LENOX — In the vivid opening scene of Shakespeare & Company’s “The Tempest,’’ when Olympia Dukakis’s Prospera demonstrates the full scope of her might by conjuring a storm that delivers her enemies into her hands, Dukakis wears an expression not of vengeful wrath but of sorrow and dismay.
Even as Prospera wields her magical powers, she seems ready to surrender them — or at least resigned to their loss. Or perhaps she is troubled by the capacity for destruction that goes hand in hand with her command of the dark arts. In any case, although it will not be until much later in the play that Prospera proclaims, “Our revels now are ended,’’ it already appears that, for this exiled duchess turned island sorceress, the party’s over.

Kevin Sprague
In Shakespeare & Company's production of "The Tempest," Jonathan Epstein, left, potrays Stephano and Rocco Sisto plays Caliban.

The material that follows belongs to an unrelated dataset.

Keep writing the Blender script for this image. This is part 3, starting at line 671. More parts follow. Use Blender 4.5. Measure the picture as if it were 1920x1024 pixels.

Director Tony Simotes, working with his onetime teacher, Dukakis, sustains a mournful undertone and a sense of loss in “The Tempest,’’ often seen as Shakespeare’s farewell to the stage, in which Prospero (renamed Prospera for this production) serves as a kind of stand-in for the playwright. The elegiac aura enveloping the performance by the 81-year-old Dukakis underscores the sense of “The Tempest’’ as a long leavetaking and a meditation on the solitary burden of power.
Scott Killian’s lyrical music and sound effects help create a dreamlike, otherworldly atmosphere, which Simotes punctuates with episodes of broad physical comedy, a knack for which he also demonstrated last summer in “As You Like It.’’
For reasons that are never made clear, Simotes has set his “Tempest’’ in 1939. No meaningful connections to either the turmoil or the tyrants of World War II are developed. More effective is the director’s exploration of gender and power, communicated most forcefully in a confrontation between the female forces of the enchanted island and the male forces of civilization. In a visually arresting tableau, Dukakis’s Prospera, attired in a flowing black dress, stands on a catwalk above the stage of the Tina Packer Playhouse, observing and controlling, while Ariel (the excellent Kristin Wold) and several other female island spirits cow a group of men, forcing them to positions of submissive prostration.
The men delivered to the island by the storm include Prospera’s own treacherous brother, Antonio (James Read), who, 12 years earlier, had usurped Prospera’s position as the ruler of Milan and established an alliance with Alonso, the king of Naples (Thomas L. Rindge). The duo conspired to set Prospera adrift at sea with her young daughter, Miranda. But mother and child managed to survive and eventually washed up on an island in the Mediterranean.
Now, having used her magical powers to create a storm that wrecked the ship on which Antonio, Alonso, et al. were traveling, forcing them to shore, Prospera has to decide whether to wreak vengeance on them or find it in her heart to forgive them. (Those washed ashore also include Gonzalo, a good-hearted adviser to the king, well played by Apollo Dukakis, Olympia’s brother.)
The choice is complicated by the fact that Miranda (Merritt Janson) has fallen madly in love with the king’s son, Ferdinand (Ryan Winkles). Janson, so wonderful as Rosalind in “As You Like It,’’ is very nearly as good in “The Tempest,’’ bringing an amusing edge of sexual avidity to a young maiden who is getting her first gander at a man and very much liking what she sees. (Brave new world, indeed.)
But most of the comic relief comes from Rocco Sisto, who delivers a bolt of rambunctious energy as the rebellious, loincloth-clad servant Caliban. Ghostly pale, with chains and fishing net around his neck, Sisto’s Caliban tries to enlist the king’s drunken jester, Trinculo (Timothy Douglas) and his equally inebriated butler, Stephano (a very good Jonathan Epstein), in a plot to depose Prospera and claim dominion over the island.
The woman they seek to overthrow could tell them that that kind of power is a mixed blessing. By the end, Dukakis’s Prospera has come down decisively on one side of the vengeance-or-forgiveness dilemma, and she seems finally at peace, the storm within quieted at last.